O Código de Processo Civil de 2015 incorporou em seu texto o entendimento que os tribunais pátrios vinham empregando em diversas matérias modulando disposições do antigo código processual ou integrando suas lacunas.

Nesse sentido, como não podia deixar de ser, o CPC2015 tratou de diversas matérias relevantes às Serventias Extrajudiciais, dentre as quais (sem prejuízo de outras), (i) a inovação quanto à competência para a causa em que for parte serventia notarial ou de registro (Art. 53, inciso III, ‘f’), (ii) o detalhamento da disciplina da gratuidade das custas judiciais e sua abrangência/extensão aos serviços extrajudiciais (Art. 98, §1º, inciso IX e §8º), (iii) aprimoramentos em matéria de hipoteca judiciária (Art. 495), (iv) inclusão da certidão expedida por serventia notarial ou de registro como sendo título executivo extrajudicial (Art. 784, inciso XI), (v) aprimoramento do Art. 792, inciso I, no que diz respeito à fraude à execução, e (vi) inseriu a disciplina da averbação premonitória (Art. 792, inciso II e 799).

Neste breve artigo, trataremos de institutos que viabilizam aos processualistas utilizar as Serventias de Registro para maximizar os resultados efetivos dos processos em andamento.
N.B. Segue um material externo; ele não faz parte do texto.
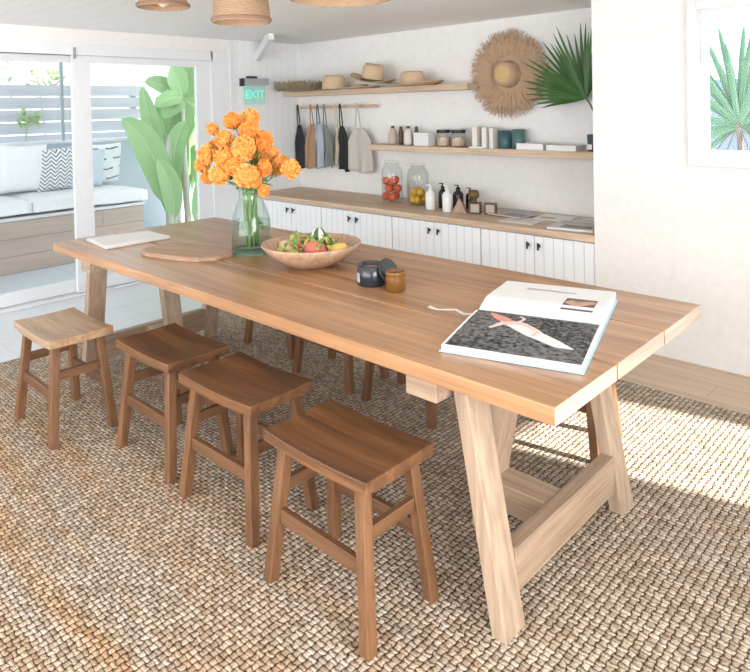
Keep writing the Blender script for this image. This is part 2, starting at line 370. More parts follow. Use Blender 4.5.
# banana plants
def banana(loc, leaves, stems, label, seed):
    random.seed(seed); t = thing('banana_plant', loc, label, 'plant', 'banana plants on the patio')
    for s in stems:
        bm = bmesh.new(); tube(bm, bez(*s), .045, 10, .025); link('stem', bm, M['stem'], t, smooth=True)
    for (a, b_, c, w, nrm) in leaves:
        bm = bmesh.new(); pts = bez(a, b_, c, 14)
        blade(bm, pts, w, nrm, .22, lambda f: (math.sin(PI*min(1, max(0.02, f)))**.55) if f > .12 else .1+f*2.2, .002)
        o = link('leaf', bm, M['banana'], t)
        bm = bmesh.new(); tube(bm, [p - Vector((0, 0, .002)) for p in pts], .009, 6, .002); link('midrib', bm, M['banana2'], o)
    return t
o = (-6.8, 3.75, -.01)
def rel(p): return (p[0]-o[0], p[1]-o[1], p[2]-o[2])
nx = (1, -.6, .3)
banana(o, [(rel((-6.8, 3.70, .35)), rel((-6.75, 3.60, 1.15)), rel((-6.7, 3.16, 1.40)), .16, nx),
           (rel((-6.85, 3.72, .5)), rel((-6.9, 3.62, 1.3)), rel((-6.9, 3.50, 1.75)), .10, nx),
           (rel((-6.8, 3.78, .2)), rel((-6.6, 3.72, .7)), rel((-6.6, 3.50, .95)), .11, nx),
           (rel((-6.85, 3.80, .3)), rel((-6.9, 3.80, 1.1)), rel((-6.8, 3.98, 1.35)), .12, nx)],
       [(rel((-6.8, 3.75, 0)), rel((-6.8, 3.72, .6)), rel((-6.83, 3.74, 1.15))), (rel((-6.9, 3.85, 0)), rel((-6.9, 3.84, .6)), rel((-6.9, 3.80, 1.2)))],
       'left banana plant with one long arching green leaf beside the bench', 1)
o = (-7.0, 4.15, -.01)
cen = Vector((-6.95, 4.02, 1.62))
lv = []
for ang, ln, w in ((150, .5, .10), (118, .48, .12), (85, .5, .13), (48, .5, .12), (12, .45, .11), (-25, .4, .10), (-140, .38, .12), (-165, .42, .10), (-80, .4, .10)):
    a = math.radians(ang); tip = cen + Vector((random.uniform(-.1, .2), -math.cos(a+PI)*ln, math.sin(a)*ln*.95 - (.05 if ang > 0 else 0)))
    mid = cen + (tip-cen)*.5 + Vector((.05, 0, .09)); lv.append((rel(cen), rel(mid), rel(tip), w, nx))
for k in range(7):
    a = Vector((-7.05-.04*k, 4.0+.07*k, .5)); lv.append((rel(a), rel(a+Vector((0, .05*(k-3), .7))), rel(a+Vector((.05, .09*(k-3), 1.15+.12*(k % 3)))), .085, nx))
lv += [(rel((-6.95, 4.15, .1)), rel((-6.8, 4.15, .6)), rel((-6.75, 4.35, 1.0)), .10, nx), (rel((-6.95, 4.25, .1)), rel((-6.9, 4.35, .7)), rel((-6.9, 4.45, 1.25)), .11, nx)]
banana(o, lv, [(rel((-7.0, 4.1, 0)), rel((-7.0, 4.05, .8)), rel(cen)), (rel((-6.95, 4.3, 0)), rel((-6.95, 4.32, .6)), rel((-6.95, 4.3, 1.15))), (rel((-7.05, 4.0, 0)), rel((-7.0, 3.9, .6)), rel((-7.0, 3.93, 1.3)))],
       'right banana plant with a star of broad leaves near the door jamb', 2)
# plant outside window
M['agave'] = plain('blue_green_spiky_leaf', (.11, .25, .15), .5)
M['brown2'] = plain('dry_stalk_brown', (.18, .16, .14), .8)
ag = thing('spiky_plant', (-1.17, 4.50, 0), 'spiky green plant fanned out beyond the small window', 'plant')
link('stem', tube(bmesh.new(), bez((0, 0, 0), (.03, 0, .7), (0, 0, 1.32)), .022, 8, .018), plain('grey_brown_stalk', (.20, .18, .15), .7), ag, smooth=True)
random.seed(11)
for k in range(44):
    a = math.radians(-35 + 250*(k%26)/25 + random.uniform(-4, 4)); ln = random.uniform(.42, .66)
    ln *= .95
    dy = random.uniform(-.16, .16); tip = Vector((math.cos(a)*ln*.75, dy, 1.32 + math.sin(a)*ln)); mid = Vector((math.cos(a)*ln*.35, dy*.5, 1.32+math.sin(a)*ln*.55+.03))
    bm = bmesh.new(); blade(bm, bez((0, 0, 1.30), mid, tip, 8), .024, (0, -1, .25), .35, lambda f: (1-f)**.6*(.55+f)); link('leaf', bm, M['agave'], ag)
for k in range(5):
    bm = bmesh.new(); x = -.14+.07*k; tube(bm, bez((0, 0, 1.3), (x*.7, -.03, 1.22), (x*1.2, -.03, 1.05)), .005, 6); link('dry_stalk', bm, M['brown2'], ag)
struct('outer_garden_wall', box(-3.0, 3.5, 5.4, 5.5, -.01, 1.62), plain('slate_blue_render', (.24, .31, .40), .8))
struct('outer_ground', box(NX+.1, 6, YW+.12, 9, -.08, -.01), M['patio'])

# ------------------------------------------------------------------ rug
def rug_mat():
    m, n, l, b = mat('chunky_jute_weave')
    tc = n.new('ShaderNodeTexCoord'); nz = n.new('ShaderNodeTexNoise'); nz.inputs['Scale'].default_value = 45; nz.inputs['Detail'].default_value = 3
    l.new(tc.outputs['Object'], nz.inputs['Vector'])
    s = n.new('ShaderNodeVectorMath'); s.operation = 'SCALE'; s.inputs['Scale'].default_value = .016
    l.new(nz.outputs['Color'], s.inputs[0]); a = n.new('ShaderNodeVectorMath'); a.operation = 'ADD'; l.new(tc.outputs['Object'], a.inputs[0]); l.new(s.outputs[0], a.inputs[1])
    def mt(op, p, q=None, k=None):
        z = n.new('ShaderNodeMath'); z.operation = op
        for i, v in enumerate((p, q, k)):
            if v is None: continue
            if isinstance(v, (int, float)): z.inputs[i].default_value = v
            else: l.new(v, z.inputs[i])
        return z.outputs[0]
    sx = n.new('ShaderNodeSeparateXYZ'); l.new(a.outputs[0], sx.inputs[0])
    u = mt('DIVIDE', sx.outputs[0], .0235); v = mt('DIVIDE', sx.outputs[1], .0165)
    fu, fv = mt('FLOOR', u), mt('FLOOR', v)
    chk = mt('MODULO', mt('ABSOLUTE', mt('ADD', fu, fv)), 2.0)
    hx = mt('SINE', mt('MULTIPLY', mt('FRACT', v), PI)); hy = mt('SINE', mt('MULTIPLY', mt('FRACT', u), PI))
    hy2 = mt('POWER', hy, .8); hx2 = mt('MULTIPLY', mt('POWER', hx, .8), mt('POWER', mt('MAXIMUM', hy, .15), .25))
    hh = mt('ADD', mt('MULTIPLY', hx2, mt('SUBTRACT', 1.0, chk)), mt('MULTIPLY', mt('MULTIPLY', hy2, .85), chk))
    cr = n.new('ShaderNodeValToRGB'); e = cr.color_ramp.elements; e[0].position = .2; e[0].color = (.10, .07, .05, 1); e[1].position = .62; e[1].color = (1, 1, 1, 1); l.new(hh, cr.inputs[0])
    cw_ = n.new('ShaderNodeCombineXYZ'); l.new(fu, cw_.inputs[0]); l.new(fv, cw_.inputs[1]); wn = n.new('ShaderNodeTexWhiteNoise'); wn.noise_dimensions = '2D'; l.new(cw_.outputs[0], wn.inputs['Vector'])
    cc = n.new('ShaderNodeMixRGB'); cc.inputs[1].default_value = (.74, .635, .52, 1); cc.inputs[2].default_value = (.44, .345, .25, 1); l.new(wn.outputs['Value'], cc.inputs[0])
    br = n.new('ShaderNodeMixRGB'); br.blend_type = 'MULTIPLY'; br.inputs[0].default_value = 1; l.new(cc.outputs[0], br.inputs[1]); l.new(cr.outputs[0], br.inputs[2])
    # streaks of dyed yarn running along the rows
    mp = n.new('ShaderNodeMapping'); mp.inputs['Scale'].default_value = (.9, 9, 1); l.new(tc.outputs['Object'], mp.inputs['Vector'])
    n2 = n.new('ShaderNodeTexNoise'); n2.inputs['Scale'].default_value = 1; n2.inputs['Detail'].default_value = 5; l.new(mp.outputs[0], n2.inputs['Vector'])
    r = n.new('ShaderNodeValToRGB'); e = r.color_ramp.elements; e[0].position = .36; e[0].color = (1.0, .80, .60, 1); e[1].position = .62; e[1].color = (.95, .97, 1.0, 1)
    l.new(n2.outputs['Fac'], r.inputs[0])
    sp = n.new('ShaderNodeSeparateXYZ'); l.new(tc.outputs['Object'], sp.inputs[0])
    band = n.new('ShaderNodeMapRange'); band.inputs['From Min'].default_value = -.55; band.inputs['From Max'].default_value = -.05; band.clamp = True
    band.inputs['To Min'].default_value = .95; band.inputs['To Max'].default_value = .25; l.new(sp.outputs[1], band.inputs['Value'])
    mx = n.new('ShaderNodeMixRGB'); mx.blend_type = 'MULTIPLY'; l.new(band.outputs[0], mx.inputs[0]); l.new(br.outputs[0], mx.inputs[1]); l.new(r.outputs[0], mx.inputs[2])
    n3 = n.new('ShaderNodeTexNoise'); n3.inputs['Scale'].default_value = 160; l.new(tc.outputs['Object'], n3.inputs['Vector'])
    m2 = n.new('ShaderNodeMixRGB'); m2.blend_type = 'MULTIPLY'; m2.inputs[0].default_value = .6; l.new(mx.outputs[0], m2.inputs[1])
    r3 = n.new('ShaderNodeValToRGB'); r3.color_ramp.elements[0].position = .3; r3.color_ramp.elements[1].position = .6; r3.color_ramp.elements[0].color = (.4, .36, .33, 1)
    l.new(n3.outputs['Fac'], r3.inputs[0]); l.new(r3.outputs[0], m2.inputs[2])
    l.new(m2.outputs[0], b.inputs['Base Color']); b.inputs['Roughness'].default_value = .9; b.inputs['Specular IOR Level'].default_value = .15
    ad = n.new('ShaderNodeMath'); ad.operation = 'MULTIPLY_ADD'; ad.inputs[1].default_value = 1.0; l.new(hh, ad.inputs[0])
    mm = n.new('ShaderNodeMath'); mm.operation = 'MULTIPLY'; mm.inputs[1].default_value = .35; l.new(n3.outputs['Fac'], mm.inputs[0]); l.new(mm.outputs[0], ad.inputs[2])
    bp = n.new('ShaderNodeBump'); bp.inputs['Strength'].default_value = 1; bp.inputs['Distance'].default_value = .006
    l.new(ad.outputs[0], bp.inputs['Height']); l.new(bp.outputs[0], b.inputs['Normal'])
    return m
ROT = 0.0
rg = link('jute_rug', box(-2.65, 2.7, -2.0, 1.78, 0, .010), rug_mat(), bevel=.004)
rg.location = (-1.6, 1.56, .001)
tag(rg, 'large chunky woven natural jute rug under the dining table', 'rug')
RZ = .011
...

As medidas a serem doravante estudadas e analisadas, ainda que de passagem, são de suma importância por visarem a efetividade da fase de execução, presente ou futura, levando-se em conta que em recente estudo conduzido pelo Conselho Nacional de Justiça (Relatório da Justiça em Números, 2017) na fase de execução os processos são três vezes mais moroso do que na fase de conhecimento (o CNJ apurou que na média nacional, os processos levam em média 1 ano e 4 meses na fase de conhecimento e aproximadamente 4 anos e 6 meses na fase de execução).

É tempo, pois, de valer-se dos instrumentos processuais disponíveis e aptos a aumentarem as chances de eficácia da execução (existente ou futura) mediante a identificação (identificar no sentido de marcar, registrar e não no sentido de “descobrir”), no patrimônio do credor os ativos que restarão vinculados e separados para saldar execução existente ou vindoura.

Se está a falar, dessa forma, da hipoteca judiciária e da averbação premonitória.

Hipoteca judiciária

Por meio da hipoteca, um bem ou direito do devedor passa a ficar vinculado ao cumprimento de certa obrigação. A hipoteca, como bem se sabe, é modalidade de garantia real, na medida em que não recai sobre a pessoa do devedor (como ocorre no aval e na fiança, por exemplo) mas sim sobre os bens e direitos relacionados no Artigo 1.473 do Código Civil (os imóveis e os acessórios dos imóveis conjuntamente com eles, o domínio direto, o domínio útil, as estradas de ferro, os recursos naturais a que se refere o art. 1.230, independentemente do solo onde se acham, os navios, as aeronaves, o direito de uso especial para fins de moradia, o direito real de uso e a propriedade superficiária).

Em regra, a hipoteca se origina do acordo entre as partes (“hipoteca convencional”). Todavia, pode surgir por disposição legal (“hipoteca legal”) ex viArt. 1.489 do Código de Processo Civil ou mesmo em decorrência de um processo judicial (“hipoteca judicial”), nos termos do Art. 495 do Código de Processo Civil.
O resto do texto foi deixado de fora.